What I mean by “performative disabled person” is when people supersize my disability so it becomes all that they see. They project their biases and ideas about disabled people on to me. It is a common occurrence in doctors and people who work in the service fields. They are coming from a place of helping and so most of the time, I don’t bother to correct their assumptions. I become an actress, molding myself into their perspective of me. This type of othering is easier (and almost preferable) to the type of othering I will talk about in a moment.

The other type is what I like to call fading. Fading is when one’s disability causes them to fade from thought or consideration. Fading is perpetuated most often be well meaning friends and family. Fading is what caused me to be left in an airport because they didn’t think I could keep up (not to worry, they came back). With fading, there is friction — kinda of like when the screen pixelates causing one to see some of the picture but not all of it. There was friction when a friend commented on my lack of cane to mean that I was feeling better. Friction when I felt left out of my friend group because I was given accommodations which was a blessing, but it disrupted our plan to sit together. A combination of fading and friction presents itself in media when the disabled character is grateful to be seen as themselves (often meaning sans disability). History supports it with disabilities fading from view. Anyone from Harriet Tubman to FDR. Their disabilities are forgotten to history as much as the daily details of their lives.
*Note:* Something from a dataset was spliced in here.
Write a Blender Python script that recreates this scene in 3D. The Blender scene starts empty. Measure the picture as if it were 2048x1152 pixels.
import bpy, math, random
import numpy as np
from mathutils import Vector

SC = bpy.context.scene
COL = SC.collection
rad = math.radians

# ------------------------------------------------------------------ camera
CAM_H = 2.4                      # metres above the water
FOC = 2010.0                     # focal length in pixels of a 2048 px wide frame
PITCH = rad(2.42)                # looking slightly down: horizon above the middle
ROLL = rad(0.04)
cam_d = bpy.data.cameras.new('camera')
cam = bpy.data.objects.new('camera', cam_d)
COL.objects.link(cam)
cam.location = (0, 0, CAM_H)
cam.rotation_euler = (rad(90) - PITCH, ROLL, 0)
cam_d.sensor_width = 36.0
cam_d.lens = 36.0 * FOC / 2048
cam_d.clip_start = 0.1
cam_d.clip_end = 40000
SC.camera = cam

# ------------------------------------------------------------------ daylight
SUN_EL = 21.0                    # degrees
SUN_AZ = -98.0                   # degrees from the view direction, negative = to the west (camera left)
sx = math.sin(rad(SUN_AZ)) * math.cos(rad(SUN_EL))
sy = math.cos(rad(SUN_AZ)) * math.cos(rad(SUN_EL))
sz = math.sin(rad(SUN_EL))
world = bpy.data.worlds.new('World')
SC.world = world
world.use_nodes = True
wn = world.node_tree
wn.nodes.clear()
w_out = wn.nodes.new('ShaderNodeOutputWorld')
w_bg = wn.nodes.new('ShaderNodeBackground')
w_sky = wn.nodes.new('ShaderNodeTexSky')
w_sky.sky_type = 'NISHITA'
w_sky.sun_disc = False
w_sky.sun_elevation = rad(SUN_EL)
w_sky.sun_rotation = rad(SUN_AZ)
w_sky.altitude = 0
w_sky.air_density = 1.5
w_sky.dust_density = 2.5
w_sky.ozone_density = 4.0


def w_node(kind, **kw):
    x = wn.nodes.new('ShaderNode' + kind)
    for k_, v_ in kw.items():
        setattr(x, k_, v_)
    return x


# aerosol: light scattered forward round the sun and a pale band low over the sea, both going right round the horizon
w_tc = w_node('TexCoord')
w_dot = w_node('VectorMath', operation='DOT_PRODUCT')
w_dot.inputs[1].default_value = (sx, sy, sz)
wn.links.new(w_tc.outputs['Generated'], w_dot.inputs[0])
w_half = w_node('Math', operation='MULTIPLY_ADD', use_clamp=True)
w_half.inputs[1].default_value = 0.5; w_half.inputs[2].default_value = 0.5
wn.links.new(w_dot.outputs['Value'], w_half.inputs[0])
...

And its shame that we don’t get to see them for the whole person that they were. I hope that doesn’t happen to me, regardless of whether or not I end up in history books.

If my life was a movie and there was a point where I could jump in with a grand realization that everyone would listen to, it would be this: Seeing me means seeing my disability as a part of the way that I exist in the world. See my cane. See my braces. See the way that my body moves sometimes weirdly. See me.

Because maybe if we did not hide disability or try to forgot about it, maybe we would end up with less moments like this:

Hunchbacked white man with red hair from the the Hunchback of Notre Dame, holding a miniature doll version of himself and looking at it saying, “No face as hideous as my face, Was ever mean to see Heaven’s light.”
Hunchback of Notre Dame (1996)

Internalized shame is something that disabled people have to work through their whole lives because the lies that tell us disability is something to be ashamed of creep into our heads. Pleading with us not to talk about our disabilities will not make them go away, but it will certainly cause us to retreat inside ourselves. Meaning the world is left without another expression of how people exist in the world and that itself is a shame.